___ DATA SHOWN ___

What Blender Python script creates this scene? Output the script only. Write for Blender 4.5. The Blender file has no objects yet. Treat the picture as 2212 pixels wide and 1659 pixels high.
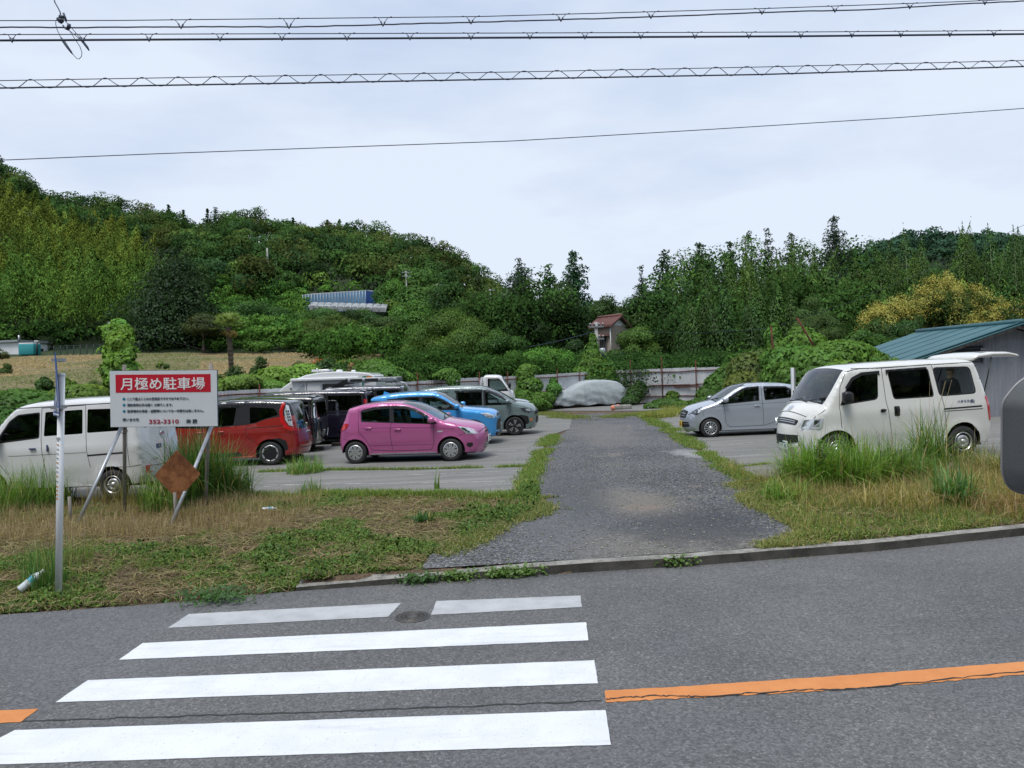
import bpy,bmesh,math,random
import numpy as np
from mathutils import Vector,Matrix,geometry
SC=bpy.context.scene
COL=SC.collection
R=math.radians
PI=math.pi
# ------------------------------------------------------------ camera
FPX=740.0
PITCH=math.atan((384-370.5)/FPX)
ROLL=R(1.8)
CAMZ=2.4
cF=Vector((0,math.cos(PITCH),-math.sin(PITCH)))
cR0=Vector((1,0,0))
cU0=Vector((0,math.sin(PITCH),math.cos(PITCH)))
cR=math.cos(ROLL)*cR0-math.sin(ROLL)*cU0
cU=math.cos(ROLL)*cU0+math.sin(ROLL)*cR0
cam=bpy.data.cameras.new('camera')
cam.sensor_width=36.0
cam.lens=36.0*FPX/1024
cam.clip_start=0.05
cam.clip_end=5000
camo=bpy.data.objects.new('camera',cam)
COL.objects.link(camo)
m=Matrix((cR,cU,-cF)).transposed().to_4x4()
m.translation=Vector((0,0,CAMZ))
camo.matrix_world=m
SC.camera=camo
# ------------------------------------------------------------ view, world, sun
SC.view_settings.view_transform='Standard'
SC.view_settings.look='None'
SC.view_settings.gamma=1.0
SC.view_settings.exposure=0.0
SC.cycles.max_bounces=6
SC.cycles.diffuse_bounces=3
SC.cycles.glossy_bounces=3
SC.cycles.transmission_bounces=4
SC.cycles.transparent_max_bounces=8
SC.cycles.caustics_reflective=False
SC.cycles.caustics_refractive=False
SUN_EL,SUN_AZ=R(66),R(205)
world=bpy.data.worlds.new('World')
SC.world=world
world.use_nodes=True
nt=world.node_tree
nt.nodes.clear()
N=nt.nodes.new
L=nt.links.new
out=N('ShaderNodeOutputWorld')
bg=N('ShaderNodeBackground')
bg.inputs['Strength'].default_value=0.104
L(bg.outputs[0],out.inputs[0])
sky=N('ShaderNodeTexSky')
sky.sky_type='NISHITA'
sky.sun_disc=False
sky.sun_elevation=SUN_EL
sky.sun_rotation=SUN_AZ
sky.air_density=1.0
sky.dust_density=2.0
tc=N('ShaderNodeTexCoord')
mp=N('ShaderNodeMapping')
mp.inputs['Scale'].default_value=(1.0,1.0,3.2)
L(tc.outputs['Generated'],mp.inputs[0])
nz=N('ShaderNodeTexNoise')
nz.inputs['Scale'].default_value=1.7
nz.inputs['Detail'].default_value=7
nz.inputs['Roughness'].default_value=0.52
L(mp.outputs[0],nz.inputs['Vector'])
cr=N('ShaderNodeValToRGB')
cr.color_ramp.elements[0].position=0.36
cr.color_ramp.elements[0].color=(5.5,6.6,8.6,1)
cr.color_ramp.elements[1].position=0.60
cr.color_ramp.elements[1].color=(7.8,8.6,9.9,1)
L(nz.outputs['Fac'],cr.inputs[0])
mx=N('ShaderNodeMix')
mx.data_type='RGBA'
mx.inputs['Factor'].default_value=0.93
L(sky.outputs[0],mx.inputs['A'])
L(cr.outputs[0],mx.inputs['B'])
L(mx.outputs['Result'],bg.inputs['Color'])
sun=bpy.data.lights.new('sun','SUN')
sun.energy=2.5
sun.angle=R(22)
sun.color=(1.0,0.965,0.91)
suno=bpy.data.objects.new('sun',sun)
COL.objects.link(suno)
sd=Vector((math.sin(SUN_AZ)*math.cos(SUN_EL),math.cos(SUN_AZ)*math.cos(SUN_EL),math.sin(SUN_EL)))
suno.rotation_euler=(-sd).to_track_quat('-Z','Y').to_euler()
suno.location=(0,-20,60)
# ------------------------------------------------------------ projection helpers (photo pixel -> place)
def ray(px,py):
 return (cF+float((px-512)/FPX)*cR+float((384-py)/FPX)*cU)
def zlot(x,y=0):
 return 0.20+0.012*max(-14,min(16,x))
def G0(px,py,z=0.0):
 d=ray(px,py)
 t=(z-CAMZ)/d.z
 return Vector((d.x*t,d.y*t,z))
def G(px,py,dz=0.0):
 """point on the sloping car park seen at a pixel"""
 d=ray(px,py)
 t=10.0
 for _ in range(12):
  z=zlot(d.x*t)+dz
  t=(z-CAMZ)/d.z
 return Vector((d.x*t,d.y*t,CAMZ+d.z*t))
def PD(px,py,y):
 y=float(y)
 """point at distance y (metres north of the camera) seen at a pixel"""
 d=ray(px,py)
 t=y/d.y
 return Vector((d.x*t,y,CAMZ+d.z*t))
def D2(X,Y):        # 2212-wide display pixel -> 1024 px
 return X*1024/2212,Y*1024/2212
# ------------------------------------------------------------ object helpers
def tag(o,label=None,cat=None,group=None,kind=None):
 if label: o['label']=label
 if cat: o['category']=cat
 if group: o['group']=group
 if kind: o['kind']=kind
 return o
def empty(name,loc=(0,0,0),rot=(0,0,0)):
 o=bpy.data.objects.new(name,None)
 o.empty_display_size=0.2
 COL.objects.link(o)
 o.location=loc
 o.rotation_euler=rot
 return o
def mkobj(name,me,parent=None,mats=None):
 o=bpy.data.objects.new(name,me)
 COL.objects.link(o)
 if mats is not None:
  if not isinstance(mats,(list,tuple)): mats=[mats]
  for m_ in mats:
   if m_.name not in [x.name for x in me.materials if x]:
    me.materials.append(m_)
 if parent is not None: o.parent=parent
 return o
def mesh_np(name,V,F,mat,parent=None,col=None,smooth=False,mi=None):
 """V (n,3), F (m,k) arrays -> one object"""
 V=np.asarray(V,dtype=np.float32)
 F=np.asarray(F,dtype=np.int32)
 me=bpy.data.meshes.new(name)
 n,k=F.shape
 me.vertices.add(len(V)); me.vertices.foreach_set('co',V.ravel())
 me.loops.add(n*k); me.loops.foreach_set('vertex_index',F.ravel())
 me.polygons.add(n)
 me.polygons.foreach_set('loop_start',np.arange(0,n*k,k,dtype=np.int32))
 try: me.polygons.foreach_set('loop_total',np.full(n,k,dtype=np.int32))
 except Exception: pass
 if smooth: me.polygons.foreach_set('use_smooth',np.ones(n,dtype=bool))
 if mi is not None: me.polygons.foreach_set('material_index',np.asarray(mi,dtype=np.int32))
 if col is not None:
  a=me.color_attributes.new('Col','FLOAT_COLOR','POINT')
  c=np.ones((len(V),4),dtype=np.float32); c[:,:3]=col
  a.data.foreach_set('color',c.ravel())
 me.update(calc_edges=True)
 return mkobj(name,me,parent,mat)
class MB:
 """collects shapes, builds ONE mesh object"""
 def __init__(s): s.v=[]; s.f=[]; s.m=[]; s.sm=[]
 def add(s,V,F,mi=0,smooth=False):
  b=len(s.v)
  s.v.extend([tuple(p) for p in V])
  for f in F:
   s.f.append([b+i for i in f]); s.m.append(mi); s.sm.append(smooth)
  return s
 def box(s,c,size,rot=None,mi=0,bev=0.0,taper=1.0):
  x,y,z=[q/2 for q in size]
  if bev>0:
   bm=bmesh.new(); bmesh.ops.create_cube(bm,size=1.0)
   bmesh.ops.scale(bm,vec=size,verts=bm.verts)
   bmesh.ops.bevel(bm,geom=bm.edges[:],offset=min(bev,min(size)*0.45),segments=2,affect='EDGES',profile=0.5)
   V=[v.co.copy() for v in bm.verts]; F=[[v.index for v in f.verts] for f in bm.faces]
   bm.free()
  else:
   V=[Vector((a,b,c_)) for a in (-x,x) for b in (-y,y) for c_ in (-z,z)]
   F=[(0,1,3,2),(4,6,7,5),(0,4,5,1),(2,3,7,6),(0,2,6,4),(1,5,7,3)]
  if taper != 1.0:
   for v in V:
    if v.z>0: v.x *= taper; v.y *= taper
  M=Matrix.Identity(3)
  if rot is not None: M=rot if isinstance(rot,Matrix) else Matrix.Rotation(rot,3,'Z')
  c=Vector(c)
  return s.add([M @ v+c for v in V],F,mi,smooth=bev>0)
 def tube(s,pts,r,seg=8,mi=0,caps=True,smooth=True):
  pts=[Vector([float(q) for q in p]) for p in pts]
  rs=[float(q) for q in (r if isinstance(r,(list,tuple)) else [r]*len(pts))]
  V=[]; F=[]
  prev=None
  for i,p in enumerate(pts):
   if i == 0: t=pts[1]-p
   elif i == len(pts)-1: t=p-pts[-2]
   else: t=pts[i+1]-pts[i-1]
   t.normalize()
   if prev is None:
    a=t.orthogonal().normalized()
   else:
    a=(prev-t*prev.dot(t)).normalized()
   prev=a
   b=t.cross(a)
   for k in range(seg):
    an=2*PI*k/seg
    V.append(p+rs[i]*(math.cos(an)*a+math.sin(an)*b))
  for i in range(len(pts)-1):
   for k in range(seg):
    k2=(k+1) % seg
    F.append((i*seg+k,i*seg+k2,(i+1)*seg+k2,(i+1)*seg+k))
  if caps:
   F.append(list(range(seg-1,-1,-1)))
   F.append([(len(pts)-1)*seg+k for k in range(seg)])
  return s.add(V,F,mi,smooth)
 def lathe(s,prof,M=None,seg=24,mi=0,smooth=True,flat_from=None):
  """prof list of (r, h) around local Z; M 4x4"""
  M=M or Matrix.Identity(4)
  V=[]; F=[]
  for r,h in prof:
   for k in range(seg):
    a=2*PI*k/seg
    V.append(M @ Vector((r*math.cos(a),r*math.sin(a),h)))
  for i in range(len(prof)-1):
   for k in range(seg):
    k2=(k+1) % seg
    F.append((i*seg+k,i*seg+k2,(i+1)*seg+k2,(i+1)*seg+k))
  return s.add(V,F,mi,smooth)
 def poly(s,pts,mi=0): return s.add(pts,[list(range(len(pts)))],mi)
 def prism(s,pts,vec,mi=0):
  """closed polygon pts extruded by vec"""
  n=len(pts); vec=Vector(vec)
  V=[Vector(p) for p in pts]+[Vector(p)+vec for p in pts]
  F=[list(range(n-1,-1,-1)),[n+i for i in range(n)]]
  F += [(i,(i+1) % n,n+(i+1) % n,n+i) for i in range(n)]
  return s.add(V,F,mi)
 def build(s,name,mats,parent=None,smooth=None,fixn=True):
  me=bpy.data.meshes.new(name)
  me.from_pydata([tuple(v) for v in s.v],[],s.f)
  me.polygons.foreach_set('material_index',s.m)
  me.polygons.foreach_set('use_smooth',s.sm if smooth is None else [smooth]*len(s.f))
  if fixn:
   bm=bmesh.new(); bm.from_mesh(me)
   bmesh.ops.recalc_face_normals(bm,faces=bm.faces)
   bm.to_mesh(me); bm.free()
  me.update()
  if not isinstance(mats,(list,tuple)): mats=[mats]
  o=bpy.data.objects.new(name,me)
  for m_ in mats: me.materials.append(m_)
  COL.objects.link(o)
  if parent is not None: o.parent=parent
  return o
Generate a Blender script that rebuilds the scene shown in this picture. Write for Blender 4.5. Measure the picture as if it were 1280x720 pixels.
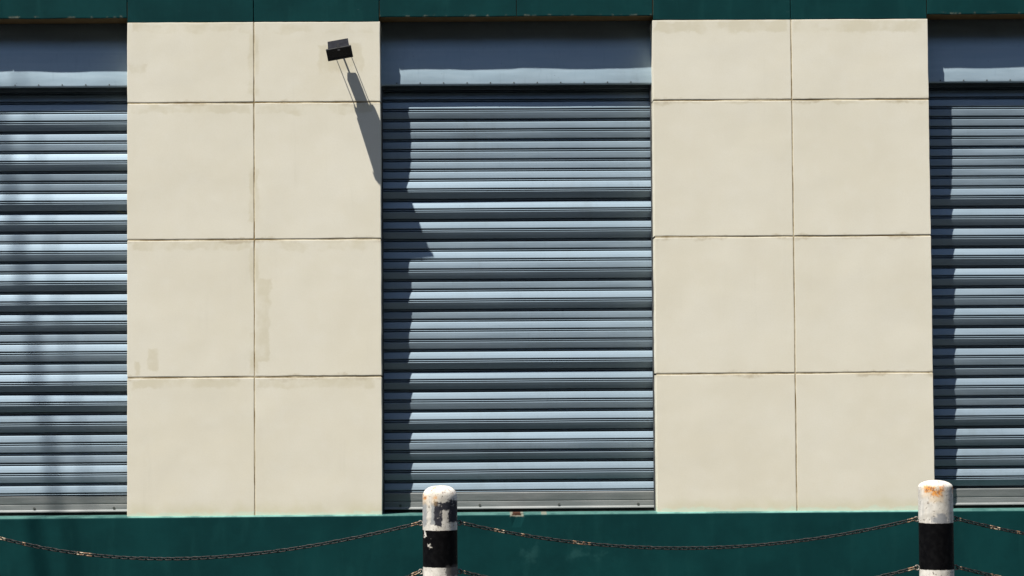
import bpy, math, random
from mathutils import Vector, Matrix, noise

random.seed(7)
for o in list(bpy.data.objects):
    bpy.data.objects.remove(o)
S = bpy.context.scene
COL = S.collection
R = math.radians

# ------------------------------------------------------------------ camera, light
cam = bpy.data.cameras.new('camera')
cam_o = bpy.data.objects.new('camera', cam)
COL.objects.link(cam_o)
S.camera = cam_o
yaw, pit, rol = -0.01441914, 0.04395214, -0.00717832
fwd = Vector((-math.sin(yaw)*math.cos(pit), math.cos(yaw)*math.cos(pit), math.sin(pit)))
rgt = Vector((math.cos(yaw), math.sin(yaw), 0))
up = rgt.cross(fwd)
r2 = rgt*math.cos(rol) + up*math.sin(rol)
u2 = -rgt*math.sin(rol) + up*math.cos(rol)
m = Matrix((r2, u2, -fwd)).transposed().to_4x4()
m.translation = Vector((0, -16.8, 1.65))
cam_o.matrix_world = m
cam.sensor_width = 36
cam.lens = 2800/1280*36
cam.clip_start = 0.1
cam.clip_end = 2000

SUN_A, SUN_B = 1.065, 2.75            # light travels (A, 1, -B)
to_sun = Vector((-SUN_A, -1, SUN_B)).normalized()
W = bpy.data.worlds.new('World')
S.world = W
W.use_nodes = True
wn = W.node_tree.nodes
sky = wn.new('ShaderNodeTexSky')
sky.sky_type = 'NISHITA'
sky.sun_disc = False
sky.sun_elevation = math.asin(to_sun.z)
sky.sun_rotation = math.atan2(to_sun.x, to_sun.y)
sky.air_density = 1.0
sky.dust_density = 0.6
W.node_tree.links.new(sky.outputs[0], wn['Background'].inputs[0])
wn['Background'].inputs[1].default_value = 0.10
sun = bpy.data.lights.new('sun', 'SUN')
sun.energy = 5.0
sun.angle = R(0.53)
sun.color = (1.0, 0.95, 0.87)
sun_o = bpy.data.objects.new('sun', sun)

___

Select and copy every line of the listing with the word "this".

What Blender Python script creates this scene? Output the script only. Write for Blender 4.5. The Blender file has no objects yet. Treat the picture as 2212 pixels wide and 1659 pixels high.
Generate a Blender script that rebuilds the scene shown in this picture. Write for Blender 4.5. Measure the picture as if it were 1280x720 pixels.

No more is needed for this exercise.